Como mencionaba en mi artículo anterior, la desaparición de programas de la Secretaría de Cultura federal y otros presupuestos que “bajaban” (por ejemplo los “etiquetados” de la Cámara de Diputados) a cultura, se ha instrumentado ante el falso dilema de que su existencia era una robadera. Para cerrar el polémico caso de los “etiquetados”: estos estaban a discrecionalidad de los diputados, primordialmente de los integrantes de la Comisión de Cultura y Cinematografía que, cercanas las fechas a la promulgación del presupuesto para el siguiente ejercicio fiscal, se convertían en una especie de rockstars, y los artistas y agentes culturales tenían que hacer colas, suplicar citas y exponer en un pitching rapidísimo el porqué su proyecto debía ser apoyado para el año siguiente.
Una verdadera rebatinga en donde nos encontrábamos editores, teatreros, músicos, organizadores de festivales y un largo etcétera en los pasillos de San Lázaro para al final esperar, comiéndonos las uñas, la publicación de la lista de proyectos beneficiados. Los “etiquetados” surgieron como una alternativa a los también a veces caprichosos criterios del entonces Consejo Nacional para la Cultura y las Artes. Es decir: no pocas veces se apoyaron proyectos muy importantes con los “etiquetados” que jamás lo hubiesen sido bajo los criterios de los funcionarios del aparato cultural oficial.
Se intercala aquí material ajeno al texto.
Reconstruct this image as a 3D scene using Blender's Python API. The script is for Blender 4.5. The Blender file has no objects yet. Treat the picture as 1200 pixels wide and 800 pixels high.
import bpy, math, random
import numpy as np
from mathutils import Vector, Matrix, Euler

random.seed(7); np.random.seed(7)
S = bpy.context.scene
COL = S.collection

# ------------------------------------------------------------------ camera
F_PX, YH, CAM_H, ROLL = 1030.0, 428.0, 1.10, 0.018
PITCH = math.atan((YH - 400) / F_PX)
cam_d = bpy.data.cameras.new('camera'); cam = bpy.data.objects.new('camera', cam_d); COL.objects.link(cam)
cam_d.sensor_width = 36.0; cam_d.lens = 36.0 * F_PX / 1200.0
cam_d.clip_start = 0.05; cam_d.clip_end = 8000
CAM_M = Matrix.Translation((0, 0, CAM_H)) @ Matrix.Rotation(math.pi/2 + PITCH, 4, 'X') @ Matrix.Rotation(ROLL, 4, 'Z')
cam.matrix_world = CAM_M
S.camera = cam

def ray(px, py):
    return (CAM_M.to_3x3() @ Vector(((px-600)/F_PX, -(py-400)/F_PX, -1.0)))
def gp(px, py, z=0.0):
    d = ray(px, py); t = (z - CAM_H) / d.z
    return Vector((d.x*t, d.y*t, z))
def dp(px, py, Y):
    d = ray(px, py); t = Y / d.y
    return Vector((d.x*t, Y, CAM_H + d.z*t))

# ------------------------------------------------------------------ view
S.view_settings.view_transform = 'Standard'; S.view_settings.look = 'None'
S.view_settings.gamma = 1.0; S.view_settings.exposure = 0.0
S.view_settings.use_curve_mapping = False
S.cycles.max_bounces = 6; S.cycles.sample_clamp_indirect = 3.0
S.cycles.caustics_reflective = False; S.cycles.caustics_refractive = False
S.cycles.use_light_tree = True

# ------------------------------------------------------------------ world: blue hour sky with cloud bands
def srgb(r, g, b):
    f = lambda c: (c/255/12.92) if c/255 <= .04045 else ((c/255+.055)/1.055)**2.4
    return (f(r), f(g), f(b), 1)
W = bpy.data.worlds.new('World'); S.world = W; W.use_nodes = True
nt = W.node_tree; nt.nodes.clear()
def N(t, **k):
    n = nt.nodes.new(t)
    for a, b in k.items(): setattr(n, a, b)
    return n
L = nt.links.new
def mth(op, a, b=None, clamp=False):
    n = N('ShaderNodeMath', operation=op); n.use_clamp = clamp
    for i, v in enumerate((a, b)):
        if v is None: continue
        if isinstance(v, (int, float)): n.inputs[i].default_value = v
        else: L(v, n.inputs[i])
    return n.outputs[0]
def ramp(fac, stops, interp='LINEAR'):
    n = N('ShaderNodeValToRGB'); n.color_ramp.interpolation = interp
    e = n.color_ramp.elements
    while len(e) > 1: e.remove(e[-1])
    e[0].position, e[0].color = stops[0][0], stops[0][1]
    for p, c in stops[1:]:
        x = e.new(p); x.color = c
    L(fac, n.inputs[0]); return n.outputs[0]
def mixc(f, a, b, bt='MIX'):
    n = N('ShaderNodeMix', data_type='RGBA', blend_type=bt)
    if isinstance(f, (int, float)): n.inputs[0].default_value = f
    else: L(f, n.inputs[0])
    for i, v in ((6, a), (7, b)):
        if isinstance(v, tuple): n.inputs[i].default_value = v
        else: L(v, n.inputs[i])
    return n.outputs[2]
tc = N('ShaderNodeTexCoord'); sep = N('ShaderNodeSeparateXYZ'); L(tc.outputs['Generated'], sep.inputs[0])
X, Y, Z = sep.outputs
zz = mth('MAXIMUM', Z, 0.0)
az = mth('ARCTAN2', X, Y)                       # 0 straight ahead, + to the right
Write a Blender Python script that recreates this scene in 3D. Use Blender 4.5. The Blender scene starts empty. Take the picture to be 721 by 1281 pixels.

La desaparición de este mecanismo bajo la excusa de “es que era una robadera” enmascara la ineficacia para dar vigilancia al ejercicio de tales recursos. Un verdadero proyecto cultural jamás alcanzó en un año más de 16 millones de pesos, como el Festival de Cine de Guadalajara o el Dramafest, que obtuvo cerca de 8 millones el año que más le dieron. Todos los demás proyectos de organizaciones de la sociedad civil (OSC) reales no obtenían más de 1 o 2 millones y muchas más menos que eso. La secretaria de Cultura actual lo sabe, las OSC culturales no eran el problema, lo eran las OSC construidas al vapor y sin ninguna actividad comprobable en el ramo.